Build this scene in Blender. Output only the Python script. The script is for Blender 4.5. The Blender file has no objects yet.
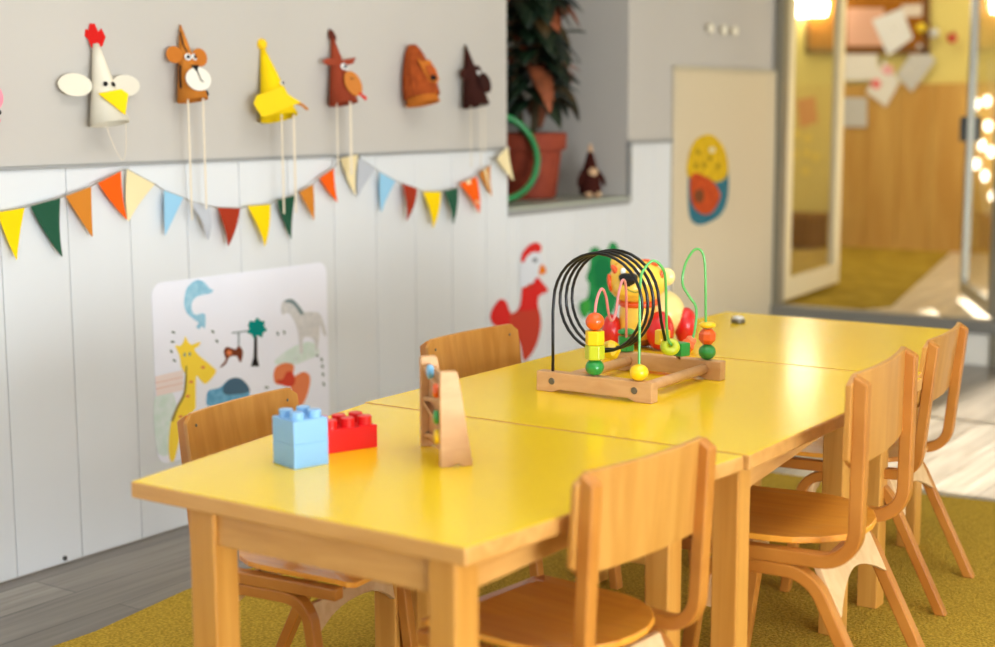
import bpy, bmesh, math, random
import numpy as np
from mathutils import Vector, Matrix
random.seed(4)
C = bpy.context.scene.collection
PI = math.pi
# ------------------------------------------------------------------ camera numbers
F, PIT, ROL, YAW = 1486.8, 0.14112, -0.00418, 0.60643
CAM = np.array([1.8097, -2.15785, 1.08957])
_fw = np.array([-math.sin(YAW)*math.cos(PIT), math.cos(YAW)*math.cos(PIT), -math.sin(PIT)])
_r = np.array([math.cos(YAW), math.sin(YAW), 0.]); _u = np.cross(_r, _fw)
_r2 = _r*math.cos(ROL)+_u*math.sin(ROL); _u2 = -_r*math.sin(ROL)+_u*math.cos(ROL)
def at(x, y, ax, v):
    """survey: the point where the sight line of a photo pixel meets the plane axis=v"""
    d = _fw+_r2*(x-497.5)/F-_u2*(y-323.5)/F
    return Vector(CAM+d*((v-CAM[ax])/d[ax]))
T = 0.54            # table height
XW = -1.067         # face of the left wall
YE = 4.243          # end partition
FR = 0.175          # floor of the next room
# ------------------------------------------------------------------ materials
def lin(c):
    return tuple(((v/255)/12.92 if v/255 <= .04045 else ((v/255+.055)/1.055)**2.4) for v in c)+(1,)
MATS = {}
def mat(name, col, rough=.5, spec=.5, col2=None, scale=(8, 8, 8), detail=3, bump=0, coat=0, metal=0, emit=0, trans=0, wood=False, contrast=(.35, .65), croughness=.1):
    if name in MATS: return MATS[name]
    m = bpy.data.materials.new(name); m.use_nodes = True; nt = m.node_tree
    b = nt.nodes['Principled BSDF']; b.inputs['Base Color'].default_value = lin(col)
    b.inputs['Roughness'].default_value = rough; b.inputs['Specular IOR Level'].default_value = spec
    b.inputs['Metallic'].default_value = metal
    b.inputs['Coat Weight'].default_value = coat; b.inputs['Coat Roughness'].default_value = croughness
    if trans: b.inputs['Transmission Weight'].default_value = trans
    if emit:
        b.inputs['Emission Color'].default_value = lin(col); b.inputs['Emission Strength'].default_value = emit
    if col2 is not None or bump:
        tc = nt.nodes.new('ShaderNodeTexCoord'); mp = nt.nodes.new('ShaderNodeMapping')
        mp.inputs['Scale'].default_value = scale
        nt.links.new(tc.outputs['Object'], mp.inputs['Vector'])
        nz = nt.nodes.new('ShaderNodeTexNoise'); nz.inputs['Scale'].default_value = 1; nz.inputs['Detail'].default_value = detail
        if wood: nz.inputs['Distortion'].default_value = .6
        nt.links.new(mp.outputs['Vector'], nz.inputs['Vector'])
        if col2 is not None:
            rp = nt.nodes.new('ShaderNodeValToRGB')
            rp.color_ramp.elements[0].color = lin(col); rp.color_ramp.elements[1].color = lin(col2)
            rp.color_ramp.elements[0].position, rp.color_ramp.elements[1].position = contrast
            nt.links.new(nz.outputs['Fac'], rp.inputs['Fac']); nt.links.new(rp.outputs['Color'], b.inputs['Base Color'])
        if bump:
            bp = nt.nodes.new('ShaderNodeBump'); bp.inputs['Strength'].default_value = bump; bp.inputs['Distance'].default_value = .01
            nt.links.new(nz.outputs['Fac'], bp.inputs['Height']); nt.links.new(bp.outputs['Normal'], b.inputs['Normal'])
    MATS[name] = m; return m
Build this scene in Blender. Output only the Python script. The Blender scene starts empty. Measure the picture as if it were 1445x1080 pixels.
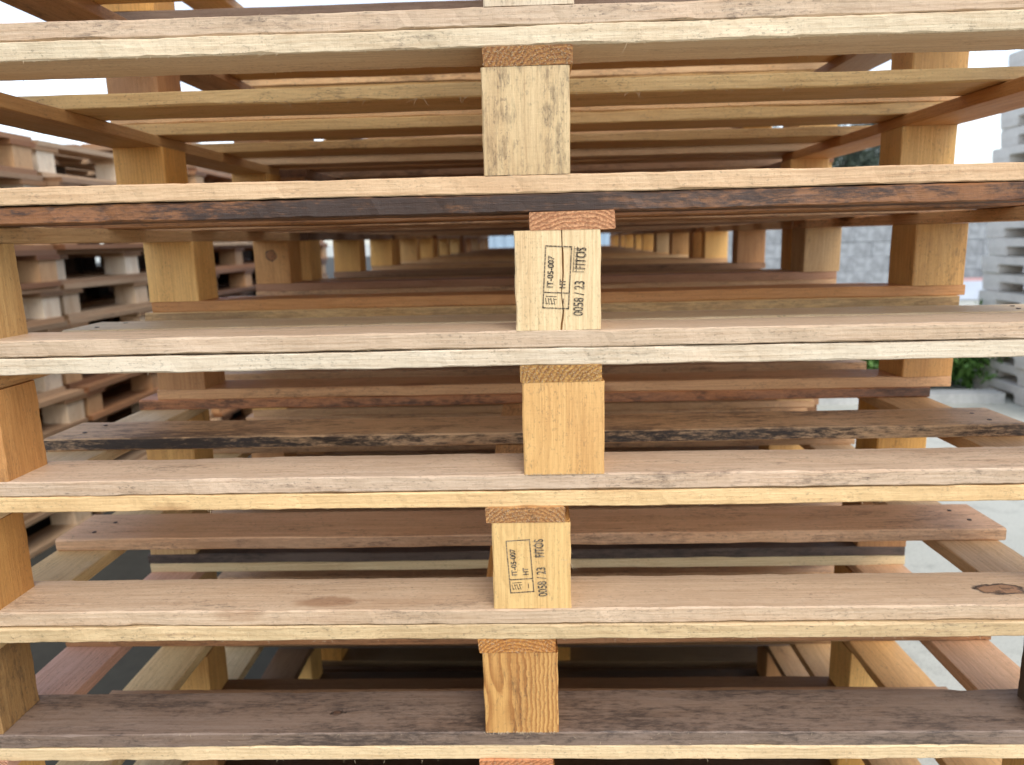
import bpy, bmesh, math, random
from mathutils import Vector, Matrix

S = bpy.context.scene
COL = S.collection
R = math.radians

# ------------------------------------------------------------------ camera
cam_d = bpy.data.cameras.new('camera')
cam = bpy.data.objects.new('camera', cam_d)
COL.objects.link(cam)
S.camera = cam
CAM = Vector((0.0161, -0.6515, -0.0375))
YAW, PIT, ROL = 0.05309, 0.19418, -0.02378
fw = Vector((-math.sin(YAW) * math.cos(PIT), math.cos(YAW) * math.cos(PIT), -math.sin(PIT)))
rt = Vector((math.cos(YAW), math.sin(YAW), 0))
up = rt.cross(fw)
rt2 = rt * math.cos(ROL) + up * math.sin(ROL)
up2 = up * math.cos(ROL) - rt * math.sin(ROL)
M = Matrix((rt2, up2, -fw)).transposed().to_4x4()
M.translation = CAM
cam.matrix_world = M
cam_d.sensor_width = 36.0
cam_d.lens = 36.0 * 1035.35 / 1445.0
cam_d.clip_start = 0.02
cam_d.clip_end = 600
cam_d.dof.use_dof = True
cam_d.dof.focus_distance = 0.66
cam_d.dof.aperture_fstop = 7.0

# ------------------------------------------------------------------ light
SUN_EL, SUN_AZ = 52.0, 158.0          # azimuth clockwise from +Y: behind the camera, to the right
w = bpy.data.worlds.new('World')
S.world = w
w.use_nodes = True
nt = w.node_tree
bg = nt.nodes['Background']
sky = nt.nodes.new('ShaderNodeTexSky')
sky.sky_type = 'NISHITA'
sky.sun_disc = False
sky.sun_elevation = R(SUN_EL)
sky.sun_rotation = R(SUN_AZ)
sky.air_density = 1.0
sky.dust_density = 1.2
sky.ozone_density = 1.0
hs = nt.nodes.new('ShaderNodeHueSaturation')
hs.inputs['Saturation'].default_value = 0.6
nt.links.new(sky.outputs[0], hs.inputs['Color'])
nt.links.new(hs.outputs[0], bg.inputs[0])
bg.inputs[1].default_value = 0.15
sd = bpy.data.lights.new('sun', 'SUN')
sd.energy = 0.58
sd.angle = R(30)
sd.color = (1.0, 0.93, 0.83)
so = bpy.data.objects.new('sun', sd)
COL.objects.link(so)
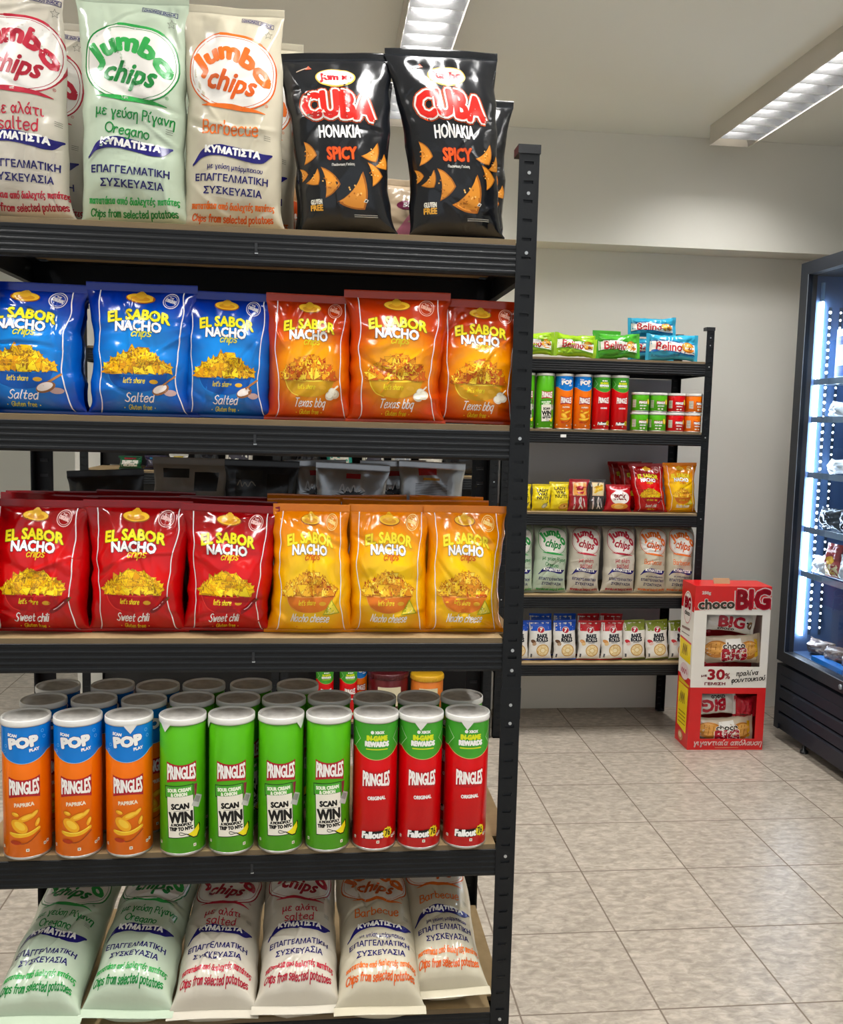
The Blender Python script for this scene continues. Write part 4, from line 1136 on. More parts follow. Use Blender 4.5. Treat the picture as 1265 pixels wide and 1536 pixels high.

* REQUIRED TASK: Copy out the entries verbatim and leave the images out.

* OUTPUT BELOW:
Build this scene in Blender. Output only the Python script. The script is for Blender 4.5. The Blender file has no objects yet.
import bpy, bmesh, math, random
import numpy as np
from mathutils import Vector, Matrix
random.seed(4)
C = bpy.context.scene.collection
PI = math.pi
# ------------------------------------------------------------------ camera numbers
F, PIT, ROL, YAW = 1486.8, 0.14112, -0.00418, 0.60643
CAM = np.array([1.8097, -2.15785, 1.08957])
_fw = np.array([-math.sin(YAW)*math.cos(PIT), math.cos(YAW)*math.cos(PIT), -math.sin(PIT)])
_r = np.array([math.cos(YAW), math.sin(YAW), 0.]); _u = np.cross(_r, _fw)
_r2 = _r*math.cos(ROL)+_u*math.sin(ROL); _u2 = -_r*math.sin(ROL)+_u*math.cos(ROL)
def at(x, y, ax, v):
    """survey: the point where the sight line of a photo pixel meets the plane axis=v"""
    d = _fw+_r2*(x-497.5)/F-_u2*(y-323.5)/F
    return Vector(CAM+d*((v-CAM[ax])/d[ax]))
T = 0.54            # table height
XW = -1.067         # face of the left wall
YE = 4.243          # end partition
FR = 0.175          # floor of the next room
# ------------------------------------------------------------------ materials
def lin(c):
    return tuple(((v/255)/12.92 if v/255 <= .04045 else ((v/255+.055)/1.055)**2.4) for v in c)+(1,)
MATS = {}
def mat(name, col, rough=.5, spec=.5, col2=None, scale=(8, 8, 8), detail=3, bump=0, coat=0, metal=0, emit=0, trans=0, wood=False, contrast=(.35, .65), croughness=.1):
    if name in MATS: return MATS[name]
    m = bpy.data.materials.new(name); m.use_nodes = True; nt = m.node_tree
    b = nt.nodes['Principled BSDF']; b.inputs['Base Color'].default_value = lin(col)
    b.inputs['Roughness'].default_value = rough; b.inputs['Specular IOR Level'].default_value = spec
    b.inputs['Metallic'].default_value = metal
    b.inputs['Coat Weight'].default_value = coat; b.inputs['Coat Roughness'].default_value = croughness
    if trans: b.inputs['Transmission Weight'].default_value = trans
    if emit:
        b.inputs['Emission Color'].default_value = lin(col); b.inputs['Emission Strength'].default_value = emit
    if col2 is not None or bump:
        tc = nt.nodes.new('ShaderNodeTexCoord'); mp = nt.nodes.new('ShaderNodeMapping')
        mp.inputs['Scale'].default_value = scale
        nt.links.new(tc.outputs['Object'], mp.inputs['Vector'])
        nz = nt.nodes.new('ShaderNodeTexNoise'); nz.inputs['Scale'].default_value = 1; nz.inputs['Detail'].default_value = detail
        if wood: nz.inputs['Distortion'].default_value = .6
        nt.links.new(mp.outputs['Vector'], nz.inputs['Vector'])
        if col2 is not None:
            rp = nt.nodes.new('ShaderNodeValToRGB')
            rp.color_ramp.elements[0].color = lin(col); rp.color_ramp.elements[1].color = lin(col2)
            rp.color_ramp.elements[0].position, rp.color_ramp.elements[1].position = contrast
            nt.links.new(nz.outputs['Fac'], rp.inputs['Fac']); nt.links.new(rp.outputs['Color'], b.inputs['Base Color'])
        if bump:
            bp = nt.nodes.new('ShaderNodeBump'); bp.inputs['Strength'].default_value = bump; bp.inputs['Distance'].default_value = .01
            nt.links.new(nz.outputs['Fac'], bp.inputs['Height']); nt.links.new(bp.outputs['Normal'], b.inputs['Normal'])
    MATS[name] = m; return m
Build this scene in Blender. Output only the Python script. The Blender scene starts empty. Measure the picture as if it were 1445x1080 pixels.
import bpy, bmesh, math, random
from mathutils import Vector, Matrix

S = bpy.context.scene
COL = S.collection
R = math.radians

# ------------------------------------------------------------------ camera
cam_d = bpy.data.cameras.new('camera')
cam = bpy.data.objects.new('camera', cam_d)
COL.objects.link(cam)
S.camera = cam
CAM = Vector((0.0161, -0.6515, -0.0375))
YAW, PIT, ROL = 0.05309, 0.19418, -0.02378
fw = Vector((-math.sin(YAW) * math.cos(PIT), math.cos(YAW) * math.cos(PIT), -math.sin(PIT)))
rt = Vector((math.cos(YAW), math.sin(YAW), 0))
up = rt.cross(fw)
rt2 = rt * math.cos(ROL) + up * math.sin(ROL)
up2 = up * math.cos(ROL) - rt * math.sin(ROL)
M = Matrix((rt2, up2, -fw)).transposed().to_4x4()
M.translation = CAM
cam.matrix_world = M
cam_d.sensor_width = 36.0
cam_d.lens = 36.0 * 1035.35 / 1445.0
cam_d.clip_start = 0.02
cam_d.clip_end = 600
cam_d.dof.use_dof = True
cam_d.dof.focus_distance = 0.66
cam_d.dof.aperture_fstop = 7.0

# ------------------------------------------------------------------ light
SUN_EL, SUN_AZ = 52.0, 158.0          # azimuth clockwise from +Y: behind the camera, to the right
w = bpy.data.worlds.new('World')
S.world = w
w.use_nodes = True
nt = w.node_tree
bg = nt.nodes['Background']
sky = nt.nodes.new('ShaderNodeTexSky')
sky.sky_type = 'NISHITA'
sky.sun_disc = False
sky.sun_elevation = R(SUN_EL)
sky.sun_rotation = R(SUN_AZ)
sky.air_density = 1.0
sky.dust_density = 1.2
sky.ozone_density = 1.0
hs = nt.nodes.new('ShaderNodeHueSaturation')
hs.inputs['Saturation'].default_value = 0.6
nt.links.new(sky.outputs[0], hs.inputs['Color'])
nt.links.new(hs.outputs[0], bg.inputs[0])
bg.inputs[1].default_value = 0.15
sd = bpy.data.lights.new('sun', 'SUN')
sd.energy = 0.58
sd.angle = R(30)
sd.color = (1.0, 0.93, 0.83)
so = bpy.data.objects.new('sun', sd)
COL.objects.link(so)
The Blender Python script for this scene continues. Write part 4, from line 1136 on. More parts follow. Use Blender 4.5. Treat the picture as 1265 pixels wide and 1536 pixels high.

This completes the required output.